# [Written exercise]
Quote only the lines from the line containing "Continue the Blender" to the line containing "dup(ch, (.800, 3.285, 0), PI, 'white", with both of those lines included, please, exactly as written.

# [Dataset excerpts]
● ● ● ●
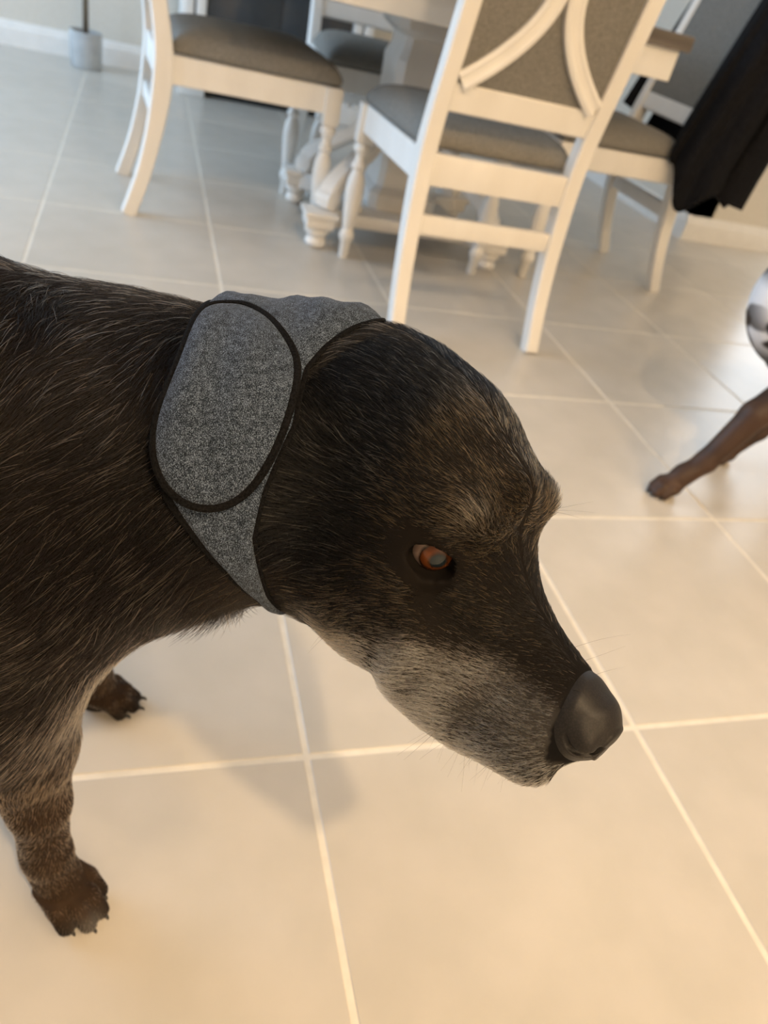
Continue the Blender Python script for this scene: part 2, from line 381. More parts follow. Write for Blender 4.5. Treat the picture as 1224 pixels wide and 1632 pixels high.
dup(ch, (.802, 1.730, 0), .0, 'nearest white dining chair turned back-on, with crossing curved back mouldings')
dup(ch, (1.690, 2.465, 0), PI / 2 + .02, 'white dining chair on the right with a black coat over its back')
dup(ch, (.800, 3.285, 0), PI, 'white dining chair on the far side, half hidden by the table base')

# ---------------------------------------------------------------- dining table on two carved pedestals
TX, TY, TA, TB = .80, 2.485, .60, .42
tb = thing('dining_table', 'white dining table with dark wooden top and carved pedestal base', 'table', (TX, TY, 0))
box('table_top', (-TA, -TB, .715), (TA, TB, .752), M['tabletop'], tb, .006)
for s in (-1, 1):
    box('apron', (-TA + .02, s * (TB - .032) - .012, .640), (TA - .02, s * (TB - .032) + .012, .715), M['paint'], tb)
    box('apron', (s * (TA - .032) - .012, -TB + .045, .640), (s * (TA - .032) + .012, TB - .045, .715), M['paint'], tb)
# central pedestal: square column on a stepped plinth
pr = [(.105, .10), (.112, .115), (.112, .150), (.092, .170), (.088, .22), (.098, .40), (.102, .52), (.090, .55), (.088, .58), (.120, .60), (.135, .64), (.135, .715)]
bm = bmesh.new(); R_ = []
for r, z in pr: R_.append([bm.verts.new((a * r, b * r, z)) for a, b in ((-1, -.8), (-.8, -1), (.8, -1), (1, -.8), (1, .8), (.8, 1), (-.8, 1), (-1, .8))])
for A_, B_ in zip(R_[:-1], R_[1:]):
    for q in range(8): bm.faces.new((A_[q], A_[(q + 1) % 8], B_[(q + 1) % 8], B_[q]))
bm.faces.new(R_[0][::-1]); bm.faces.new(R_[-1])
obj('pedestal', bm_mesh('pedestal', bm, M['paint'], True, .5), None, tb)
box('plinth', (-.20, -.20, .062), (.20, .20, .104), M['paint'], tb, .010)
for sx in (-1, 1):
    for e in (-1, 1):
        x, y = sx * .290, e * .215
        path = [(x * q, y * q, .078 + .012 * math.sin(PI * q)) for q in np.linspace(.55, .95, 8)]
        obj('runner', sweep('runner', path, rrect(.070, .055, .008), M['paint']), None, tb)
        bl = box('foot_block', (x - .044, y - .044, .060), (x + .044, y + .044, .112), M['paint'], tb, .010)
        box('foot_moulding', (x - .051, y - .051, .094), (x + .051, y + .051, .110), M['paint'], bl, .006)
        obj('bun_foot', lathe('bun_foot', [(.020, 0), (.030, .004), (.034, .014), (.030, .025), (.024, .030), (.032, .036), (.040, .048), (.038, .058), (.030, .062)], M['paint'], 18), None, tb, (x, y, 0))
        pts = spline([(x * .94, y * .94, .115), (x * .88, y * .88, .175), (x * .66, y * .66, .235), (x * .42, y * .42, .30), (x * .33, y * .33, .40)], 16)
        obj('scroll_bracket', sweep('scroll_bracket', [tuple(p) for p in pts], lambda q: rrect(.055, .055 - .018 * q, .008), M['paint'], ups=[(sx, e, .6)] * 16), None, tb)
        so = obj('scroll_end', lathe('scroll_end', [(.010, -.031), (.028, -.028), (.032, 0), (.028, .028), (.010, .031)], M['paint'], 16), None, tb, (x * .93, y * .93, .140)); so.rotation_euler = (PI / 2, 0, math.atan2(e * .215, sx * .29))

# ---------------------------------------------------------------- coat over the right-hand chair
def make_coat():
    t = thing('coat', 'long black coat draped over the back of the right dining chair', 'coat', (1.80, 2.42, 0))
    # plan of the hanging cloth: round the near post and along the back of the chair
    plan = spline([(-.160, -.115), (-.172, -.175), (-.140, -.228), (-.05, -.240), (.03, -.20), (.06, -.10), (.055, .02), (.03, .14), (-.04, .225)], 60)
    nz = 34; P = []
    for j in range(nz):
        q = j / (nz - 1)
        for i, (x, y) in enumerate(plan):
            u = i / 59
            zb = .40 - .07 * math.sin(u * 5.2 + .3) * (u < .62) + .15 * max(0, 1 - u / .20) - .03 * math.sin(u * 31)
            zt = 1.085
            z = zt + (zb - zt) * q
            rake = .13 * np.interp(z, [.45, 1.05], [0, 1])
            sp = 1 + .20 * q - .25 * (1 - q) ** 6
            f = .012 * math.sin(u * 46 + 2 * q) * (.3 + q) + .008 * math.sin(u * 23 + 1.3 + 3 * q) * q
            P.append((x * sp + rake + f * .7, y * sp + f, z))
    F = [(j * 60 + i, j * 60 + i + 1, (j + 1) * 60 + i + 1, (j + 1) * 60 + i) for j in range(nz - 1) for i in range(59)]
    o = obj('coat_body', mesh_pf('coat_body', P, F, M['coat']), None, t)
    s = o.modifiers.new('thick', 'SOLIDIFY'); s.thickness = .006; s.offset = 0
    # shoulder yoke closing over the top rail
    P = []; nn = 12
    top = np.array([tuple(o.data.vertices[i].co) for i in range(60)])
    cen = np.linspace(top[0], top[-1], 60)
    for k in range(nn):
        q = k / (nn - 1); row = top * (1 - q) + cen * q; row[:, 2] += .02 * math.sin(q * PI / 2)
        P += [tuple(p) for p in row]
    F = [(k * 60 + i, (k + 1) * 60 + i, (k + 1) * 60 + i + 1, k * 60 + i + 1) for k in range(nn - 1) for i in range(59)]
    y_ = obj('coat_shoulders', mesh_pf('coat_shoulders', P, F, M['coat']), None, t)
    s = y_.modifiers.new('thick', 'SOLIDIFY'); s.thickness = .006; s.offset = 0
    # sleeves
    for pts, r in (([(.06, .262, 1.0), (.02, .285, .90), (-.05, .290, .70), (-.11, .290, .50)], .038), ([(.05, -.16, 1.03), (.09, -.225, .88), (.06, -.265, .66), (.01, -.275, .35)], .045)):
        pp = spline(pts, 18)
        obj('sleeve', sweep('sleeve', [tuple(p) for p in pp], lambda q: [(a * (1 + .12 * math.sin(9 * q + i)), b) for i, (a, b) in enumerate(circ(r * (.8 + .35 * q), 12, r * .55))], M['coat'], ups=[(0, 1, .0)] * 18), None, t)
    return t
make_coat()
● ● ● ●
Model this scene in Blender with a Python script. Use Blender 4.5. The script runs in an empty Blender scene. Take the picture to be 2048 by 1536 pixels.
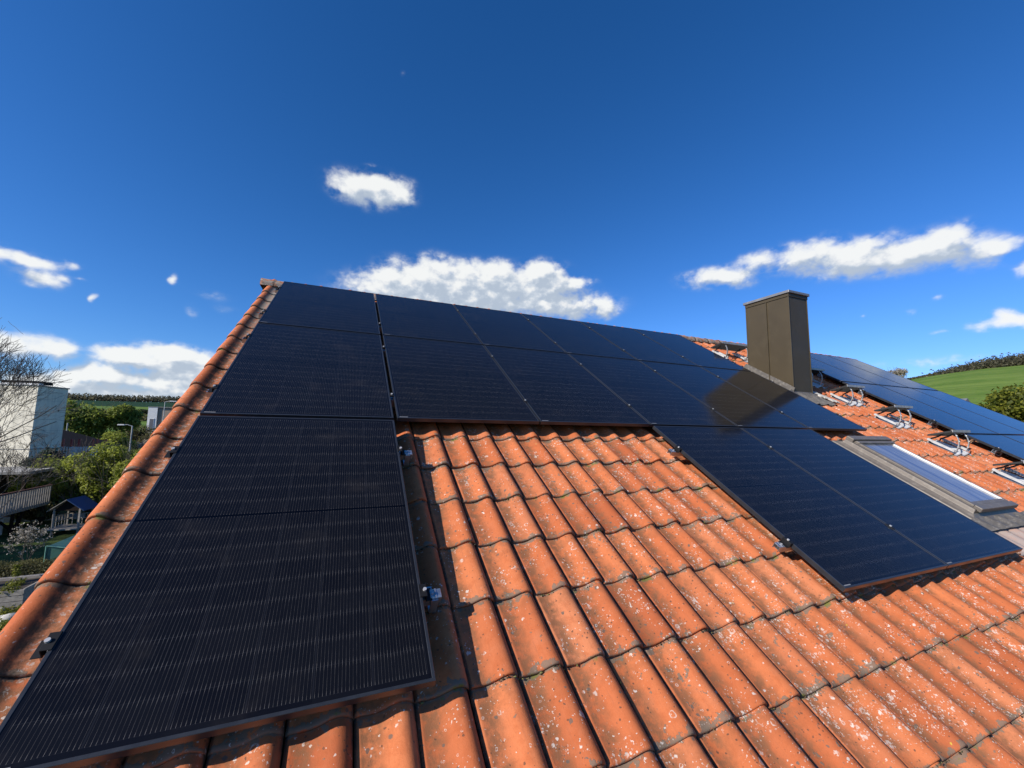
● ● ● ●
# [Completed task]
Continue the Blender Python script for this scene: part 2, from line 381. More parts follow. Write for Blender 4.5. Treat the picture as 1224 pixels wide and 1632 pixels high.
dup(ch, (.802, 1.730, 0), .0, 'nearest white dining chair turned back-on, with crossing curved back mouldings')
dup(ch, (1.690, 2.465, 0), PI / 2 + .02, 'white dining chair on the right with a black coat over its back')
dup(ch, (.800, 3.285, 0), PI, 'white dining chair on the far side, half hidden by the table base')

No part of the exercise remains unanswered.